Directions for this task –
Look through the lines below and extract any with the word "scene".

Dataset section –
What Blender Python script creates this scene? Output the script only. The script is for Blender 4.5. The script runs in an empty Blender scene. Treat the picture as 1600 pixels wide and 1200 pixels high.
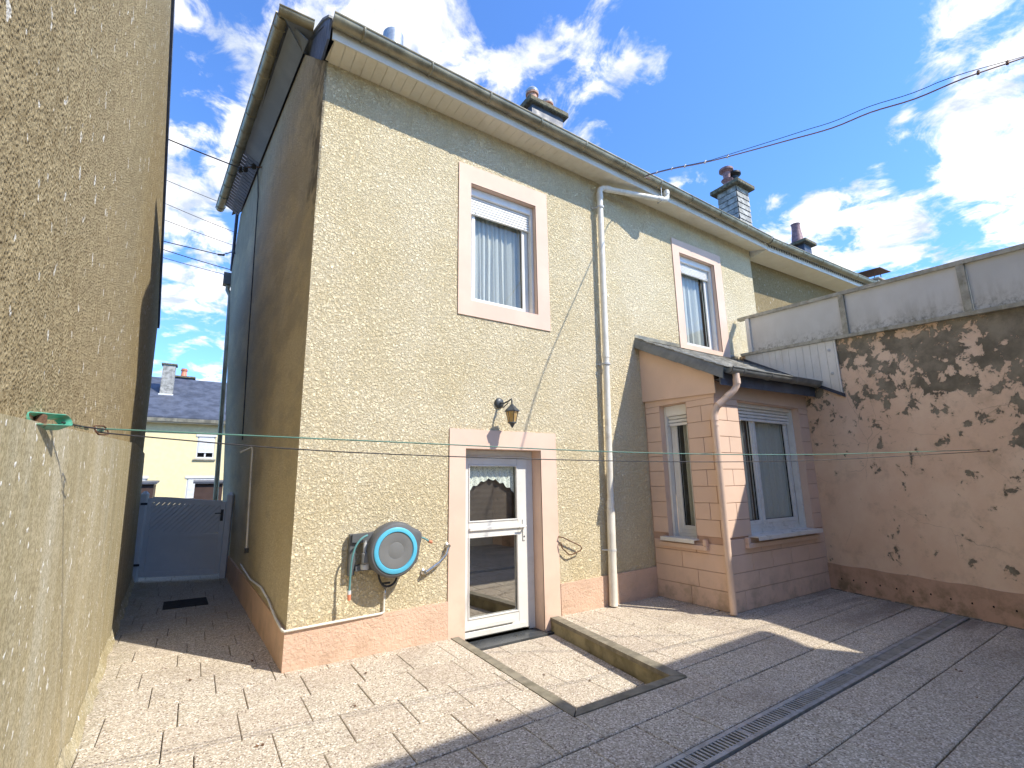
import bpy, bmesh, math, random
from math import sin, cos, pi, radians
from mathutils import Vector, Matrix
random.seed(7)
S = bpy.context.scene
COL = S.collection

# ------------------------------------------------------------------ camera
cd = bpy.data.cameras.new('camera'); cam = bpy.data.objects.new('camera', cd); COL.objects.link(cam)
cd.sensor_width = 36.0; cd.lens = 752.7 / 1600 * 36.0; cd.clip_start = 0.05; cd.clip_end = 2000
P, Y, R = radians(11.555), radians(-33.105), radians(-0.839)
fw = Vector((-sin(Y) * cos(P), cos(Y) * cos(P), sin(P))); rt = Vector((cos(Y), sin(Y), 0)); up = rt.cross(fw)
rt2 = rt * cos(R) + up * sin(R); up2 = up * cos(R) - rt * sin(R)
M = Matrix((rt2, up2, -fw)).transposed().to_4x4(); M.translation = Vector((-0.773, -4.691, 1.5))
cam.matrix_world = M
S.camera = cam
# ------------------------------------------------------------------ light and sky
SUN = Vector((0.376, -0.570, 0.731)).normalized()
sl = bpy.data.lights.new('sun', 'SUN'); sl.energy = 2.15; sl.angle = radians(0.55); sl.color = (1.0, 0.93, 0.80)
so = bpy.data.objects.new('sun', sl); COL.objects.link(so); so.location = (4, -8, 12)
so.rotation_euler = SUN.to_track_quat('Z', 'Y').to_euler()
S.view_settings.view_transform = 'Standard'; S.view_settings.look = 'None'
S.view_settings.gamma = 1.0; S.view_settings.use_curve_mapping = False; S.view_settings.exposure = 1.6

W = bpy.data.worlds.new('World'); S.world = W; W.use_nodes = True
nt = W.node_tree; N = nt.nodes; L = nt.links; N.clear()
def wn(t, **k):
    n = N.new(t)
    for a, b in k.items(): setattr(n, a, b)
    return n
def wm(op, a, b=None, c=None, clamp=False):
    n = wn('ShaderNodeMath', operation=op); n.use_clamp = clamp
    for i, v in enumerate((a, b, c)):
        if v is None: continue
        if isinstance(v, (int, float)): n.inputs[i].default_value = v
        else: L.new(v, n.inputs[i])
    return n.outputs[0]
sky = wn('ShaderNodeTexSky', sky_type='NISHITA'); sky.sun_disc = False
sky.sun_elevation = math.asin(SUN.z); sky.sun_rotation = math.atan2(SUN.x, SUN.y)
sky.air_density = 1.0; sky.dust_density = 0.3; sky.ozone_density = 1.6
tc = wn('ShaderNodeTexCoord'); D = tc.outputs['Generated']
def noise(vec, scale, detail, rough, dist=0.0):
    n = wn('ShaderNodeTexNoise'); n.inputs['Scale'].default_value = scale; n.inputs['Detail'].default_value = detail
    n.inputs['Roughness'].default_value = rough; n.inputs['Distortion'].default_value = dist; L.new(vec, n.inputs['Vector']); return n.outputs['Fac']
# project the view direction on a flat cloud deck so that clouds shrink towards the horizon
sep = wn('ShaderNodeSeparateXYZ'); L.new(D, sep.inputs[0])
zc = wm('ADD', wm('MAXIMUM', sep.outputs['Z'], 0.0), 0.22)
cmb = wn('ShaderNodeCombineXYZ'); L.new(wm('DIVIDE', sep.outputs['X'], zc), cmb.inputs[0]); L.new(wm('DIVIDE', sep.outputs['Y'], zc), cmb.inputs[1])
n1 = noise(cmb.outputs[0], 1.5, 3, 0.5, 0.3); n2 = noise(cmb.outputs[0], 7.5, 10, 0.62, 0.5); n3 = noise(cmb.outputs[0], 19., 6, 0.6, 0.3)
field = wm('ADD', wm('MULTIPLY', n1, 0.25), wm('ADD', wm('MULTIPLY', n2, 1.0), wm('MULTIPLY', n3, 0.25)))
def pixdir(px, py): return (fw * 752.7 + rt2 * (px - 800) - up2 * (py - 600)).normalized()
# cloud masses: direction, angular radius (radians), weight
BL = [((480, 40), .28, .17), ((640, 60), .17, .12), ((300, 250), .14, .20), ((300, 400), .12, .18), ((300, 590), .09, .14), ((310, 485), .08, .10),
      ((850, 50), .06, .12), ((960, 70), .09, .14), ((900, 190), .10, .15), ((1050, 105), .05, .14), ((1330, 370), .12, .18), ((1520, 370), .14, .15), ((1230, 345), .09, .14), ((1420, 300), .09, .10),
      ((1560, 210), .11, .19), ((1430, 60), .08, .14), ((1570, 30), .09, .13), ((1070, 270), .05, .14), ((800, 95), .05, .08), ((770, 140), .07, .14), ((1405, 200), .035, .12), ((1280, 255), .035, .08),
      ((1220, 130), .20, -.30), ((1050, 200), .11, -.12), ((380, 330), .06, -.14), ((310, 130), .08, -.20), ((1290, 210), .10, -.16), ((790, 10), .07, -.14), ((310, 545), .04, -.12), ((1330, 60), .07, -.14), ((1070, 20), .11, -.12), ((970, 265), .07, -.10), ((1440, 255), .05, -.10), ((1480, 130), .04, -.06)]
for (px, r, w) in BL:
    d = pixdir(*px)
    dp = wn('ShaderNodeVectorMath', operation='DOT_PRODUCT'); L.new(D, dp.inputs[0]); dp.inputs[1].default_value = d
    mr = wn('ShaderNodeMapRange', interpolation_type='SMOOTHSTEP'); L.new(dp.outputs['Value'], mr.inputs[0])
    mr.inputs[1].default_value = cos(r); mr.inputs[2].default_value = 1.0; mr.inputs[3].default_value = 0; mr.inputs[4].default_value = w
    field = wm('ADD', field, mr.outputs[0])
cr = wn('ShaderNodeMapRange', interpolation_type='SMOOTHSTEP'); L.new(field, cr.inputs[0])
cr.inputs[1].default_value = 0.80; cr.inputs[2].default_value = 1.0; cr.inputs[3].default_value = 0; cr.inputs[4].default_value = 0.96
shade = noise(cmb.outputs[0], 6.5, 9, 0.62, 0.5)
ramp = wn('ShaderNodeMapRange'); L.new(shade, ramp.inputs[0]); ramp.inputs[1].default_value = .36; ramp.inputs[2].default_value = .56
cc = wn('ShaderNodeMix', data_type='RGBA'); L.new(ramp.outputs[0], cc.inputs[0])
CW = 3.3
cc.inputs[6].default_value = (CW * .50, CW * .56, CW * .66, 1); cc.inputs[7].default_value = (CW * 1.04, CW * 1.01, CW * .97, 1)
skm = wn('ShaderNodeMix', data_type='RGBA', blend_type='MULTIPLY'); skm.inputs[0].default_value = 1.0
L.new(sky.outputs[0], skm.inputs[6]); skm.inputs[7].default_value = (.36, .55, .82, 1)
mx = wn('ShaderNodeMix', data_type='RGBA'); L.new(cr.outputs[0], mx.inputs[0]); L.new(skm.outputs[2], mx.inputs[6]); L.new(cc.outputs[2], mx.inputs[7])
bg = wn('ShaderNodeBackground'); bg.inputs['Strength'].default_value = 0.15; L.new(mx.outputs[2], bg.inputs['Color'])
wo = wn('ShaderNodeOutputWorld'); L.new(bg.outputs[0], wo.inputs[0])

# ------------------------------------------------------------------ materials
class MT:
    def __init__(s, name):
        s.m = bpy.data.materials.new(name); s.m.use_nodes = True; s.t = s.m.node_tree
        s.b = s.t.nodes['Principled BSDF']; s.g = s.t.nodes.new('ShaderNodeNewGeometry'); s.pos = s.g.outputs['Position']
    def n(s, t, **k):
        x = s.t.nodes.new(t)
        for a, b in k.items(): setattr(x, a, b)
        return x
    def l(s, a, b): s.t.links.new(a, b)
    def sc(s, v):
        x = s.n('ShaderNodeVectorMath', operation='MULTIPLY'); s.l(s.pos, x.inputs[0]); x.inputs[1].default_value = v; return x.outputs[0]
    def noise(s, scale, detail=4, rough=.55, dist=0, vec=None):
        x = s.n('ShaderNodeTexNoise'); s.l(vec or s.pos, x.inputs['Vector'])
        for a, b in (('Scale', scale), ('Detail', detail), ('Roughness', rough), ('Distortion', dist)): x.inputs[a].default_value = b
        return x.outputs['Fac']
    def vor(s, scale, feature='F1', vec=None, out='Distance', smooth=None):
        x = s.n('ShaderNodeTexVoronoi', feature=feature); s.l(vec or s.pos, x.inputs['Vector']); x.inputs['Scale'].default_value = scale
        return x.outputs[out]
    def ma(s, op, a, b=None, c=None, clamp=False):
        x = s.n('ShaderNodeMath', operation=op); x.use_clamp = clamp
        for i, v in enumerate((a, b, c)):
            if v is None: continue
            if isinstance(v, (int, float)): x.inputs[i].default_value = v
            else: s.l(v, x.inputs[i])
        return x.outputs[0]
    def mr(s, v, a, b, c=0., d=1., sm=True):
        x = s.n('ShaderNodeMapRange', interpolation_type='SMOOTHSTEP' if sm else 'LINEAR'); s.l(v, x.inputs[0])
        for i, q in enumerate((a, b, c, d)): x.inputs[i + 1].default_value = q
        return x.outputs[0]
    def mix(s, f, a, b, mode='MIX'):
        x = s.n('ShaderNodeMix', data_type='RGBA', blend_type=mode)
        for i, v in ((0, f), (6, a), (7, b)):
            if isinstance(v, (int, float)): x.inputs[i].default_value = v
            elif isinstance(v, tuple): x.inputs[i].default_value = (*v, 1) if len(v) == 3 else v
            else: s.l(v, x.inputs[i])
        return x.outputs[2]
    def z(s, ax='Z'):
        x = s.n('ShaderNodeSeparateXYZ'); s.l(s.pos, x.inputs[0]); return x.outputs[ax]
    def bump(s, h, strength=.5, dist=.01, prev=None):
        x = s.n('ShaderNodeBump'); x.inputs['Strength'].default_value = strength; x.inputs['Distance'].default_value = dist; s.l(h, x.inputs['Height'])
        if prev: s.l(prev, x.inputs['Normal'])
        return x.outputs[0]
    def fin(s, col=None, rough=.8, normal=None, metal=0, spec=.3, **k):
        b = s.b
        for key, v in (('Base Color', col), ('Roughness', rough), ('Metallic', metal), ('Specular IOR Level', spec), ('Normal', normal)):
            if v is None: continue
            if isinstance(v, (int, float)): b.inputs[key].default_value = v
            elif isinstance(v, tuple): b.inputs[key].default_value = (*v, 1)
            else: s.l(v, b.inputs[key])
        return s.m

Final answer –
What Blender Python script creates this scene? Output the script only. The script is for Blender 4.5. The script runs in an empty Blender scene. Treat the picture as 1600 pixels wide and 1200 pixels high.
S = bpy.context.scene